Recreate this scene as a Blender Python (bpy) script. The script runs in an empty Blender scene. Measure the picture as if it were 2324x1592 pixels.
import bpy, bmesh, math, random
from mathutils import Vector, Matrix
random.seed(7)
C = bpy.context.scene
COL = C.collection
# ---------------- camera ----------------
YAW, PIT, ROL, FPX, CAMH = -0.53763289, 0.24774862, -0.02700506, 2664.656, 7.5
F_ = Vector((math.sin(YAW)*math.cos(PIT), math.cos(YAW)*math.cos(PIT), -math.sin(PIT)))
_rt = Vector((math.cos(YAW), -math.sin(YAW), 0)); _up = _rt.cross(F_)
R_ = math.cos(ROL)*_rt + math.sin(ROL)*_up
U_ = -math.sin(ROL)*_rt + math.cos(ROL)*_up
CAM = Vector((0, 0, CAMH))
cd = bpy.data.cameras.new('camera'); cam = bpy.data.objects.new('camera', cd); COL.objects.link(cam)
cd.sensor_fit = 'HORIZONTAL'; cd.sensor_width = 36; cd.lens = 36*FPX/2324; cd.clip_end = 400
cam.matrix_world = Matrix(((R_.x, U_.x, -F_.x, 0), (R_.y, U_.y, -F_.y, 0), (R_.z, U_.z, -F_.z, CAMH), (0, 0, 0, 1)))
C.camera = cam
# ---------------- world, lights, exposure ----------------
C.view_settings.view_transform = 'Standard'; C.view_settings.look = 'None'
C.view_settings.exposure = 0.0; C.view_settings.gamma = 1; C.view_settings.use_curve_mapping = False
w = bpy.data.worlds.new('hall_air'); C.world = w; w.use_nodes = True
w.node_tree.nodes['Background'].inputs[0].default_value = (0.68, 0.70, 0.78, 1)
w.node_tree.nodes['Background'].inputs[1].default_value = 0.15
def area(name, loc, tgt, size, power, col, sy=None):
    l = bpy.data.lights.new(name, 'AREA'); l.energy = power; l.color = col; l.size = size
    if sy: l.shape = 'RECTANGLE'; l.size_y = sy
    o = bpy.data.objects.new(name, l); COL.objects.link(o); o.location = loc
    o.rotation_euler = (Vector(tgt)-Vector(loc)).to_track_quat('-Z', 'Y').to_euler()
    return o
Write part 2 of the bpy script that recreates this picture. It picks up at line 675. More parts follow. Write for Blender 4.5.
+--
Task to carry out =>
Consider the entries above and return each line with the string "script".

The answer =>
Recreate this scene as a Blender Python (bpy) script. The script runs in an empty Blender scene. Measure the picture as if it were 2324x1592 pixels.
Write part 2 of the bpy script that recreates this picture. It picks up at line 675. More parts follow. Write for Blender 4.5.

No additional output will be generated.